Stillness: ad + tendere

Stillness: ad + tendere is a video project that resists the pull of the “Attention Economy.” In a culture where media profits from distraction and urgency, our attention is fragmented and our willpower eroded. This work offers an antidote: quiet spaces for unhurried observation.

The title returns us to the root of “attention”—from the Latin ad + tendere, “to stretch toward.” To attend is to exert will, to remain with a subject even as other impressions compete for our gaze. When our attention is commodified, not only are our daily choices disrupted, but our capacity for patience, reflection, and self-determination is diminished.

These works are what I call videographs: silent, uncut recordings that rely on photographic composition to reveal the depth within ordinary scenes. By removing sound, the experience becomes picture-like, encouraging viewers to truly look—without distraction, without narrative cues—until subtle shifts and hidden details emerge.

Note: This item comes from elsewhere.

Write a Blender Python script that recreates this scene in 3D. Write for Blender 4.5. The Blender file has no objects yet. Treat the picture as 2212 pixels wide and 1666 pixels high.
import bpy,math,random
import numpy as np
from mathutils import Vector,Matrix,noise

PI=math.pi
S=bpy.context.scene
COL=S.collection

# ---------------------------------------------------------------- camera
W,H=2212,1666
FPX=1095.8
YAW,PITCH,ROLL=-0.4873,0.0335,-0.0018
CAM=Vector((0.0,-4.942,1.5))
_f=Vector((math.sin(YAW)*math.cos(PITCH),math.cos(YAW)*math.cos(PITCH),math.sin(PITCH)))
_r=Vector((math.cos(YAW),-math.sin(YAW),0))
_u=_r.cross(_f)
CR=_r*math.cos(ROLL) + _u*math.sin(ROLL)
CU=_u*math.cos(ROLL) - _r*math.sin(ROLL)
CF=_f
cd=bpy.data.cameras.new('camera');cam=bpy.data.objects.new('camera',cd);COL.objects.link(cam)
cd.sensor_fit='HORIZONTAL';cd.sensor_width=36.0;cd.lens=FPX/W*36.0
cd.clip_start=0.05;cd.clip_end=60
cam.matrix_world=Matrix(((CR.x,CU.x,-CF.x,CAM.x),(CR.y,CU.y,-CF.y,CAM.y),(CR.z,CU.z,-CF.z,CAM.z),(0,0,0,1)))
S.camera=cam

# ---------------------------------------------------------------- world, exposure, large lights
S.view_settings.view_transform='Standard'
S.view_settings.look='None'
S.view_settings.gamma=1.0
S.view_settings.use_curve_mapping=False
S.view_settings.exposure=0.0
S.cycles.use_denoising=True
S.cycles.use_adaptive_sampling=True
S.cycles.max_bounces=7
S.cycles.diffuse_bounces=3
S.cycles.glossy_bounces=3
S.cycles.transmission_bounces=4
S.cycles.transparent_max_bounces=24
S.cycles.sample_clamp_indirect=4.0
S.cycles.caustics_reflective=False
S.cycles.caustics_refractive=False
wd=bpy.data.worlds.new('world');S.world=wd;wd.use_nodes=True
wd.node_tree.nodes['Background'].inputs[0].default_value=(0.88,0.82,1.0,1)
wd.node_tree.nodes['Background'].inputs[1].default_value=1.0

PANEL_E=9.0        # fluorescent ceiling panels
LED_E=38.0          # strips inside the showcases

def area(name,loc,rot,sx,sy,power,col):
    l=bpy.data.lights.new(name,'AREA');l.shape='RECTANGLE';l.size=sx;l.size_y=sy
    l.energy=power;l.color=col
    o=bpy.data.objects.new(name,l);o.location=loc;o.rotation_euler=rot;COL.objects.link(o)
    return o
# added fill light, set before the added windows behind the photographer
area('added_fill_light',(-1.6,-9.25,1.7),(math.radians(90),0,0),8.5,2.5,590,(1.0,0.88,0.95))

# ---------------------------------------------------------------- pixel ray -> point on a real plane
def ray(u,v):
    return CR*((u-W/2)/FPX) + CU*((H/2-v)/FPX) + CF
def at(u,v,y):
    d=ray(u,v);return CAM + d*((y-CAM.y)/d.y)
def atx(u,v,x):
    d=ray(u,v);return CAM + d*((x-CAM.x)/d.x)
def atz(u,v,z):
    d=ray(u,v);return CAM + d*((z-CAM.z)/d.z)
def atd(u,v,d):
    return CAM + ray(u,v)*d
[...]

Like still photographs extended through time, they reward those willing to dwell.

Presented on wall-mounted iPads, the scale invites a quiet intimacy. Their placement creates a window-like presence within the exhibition space, contrasting the overwhelming scale of commercial screens with a personal, contemplative encounter. Each videograph becomes a site of resistance, where viewers can slow their nervous systems, recalibrate their attention, and rediscover beauty in the banal.

Ultimately, Stillness: ad + tendere asks: Can you find magic in the mundane? As David Hockney reminds us, “The process of looking is the beauty.”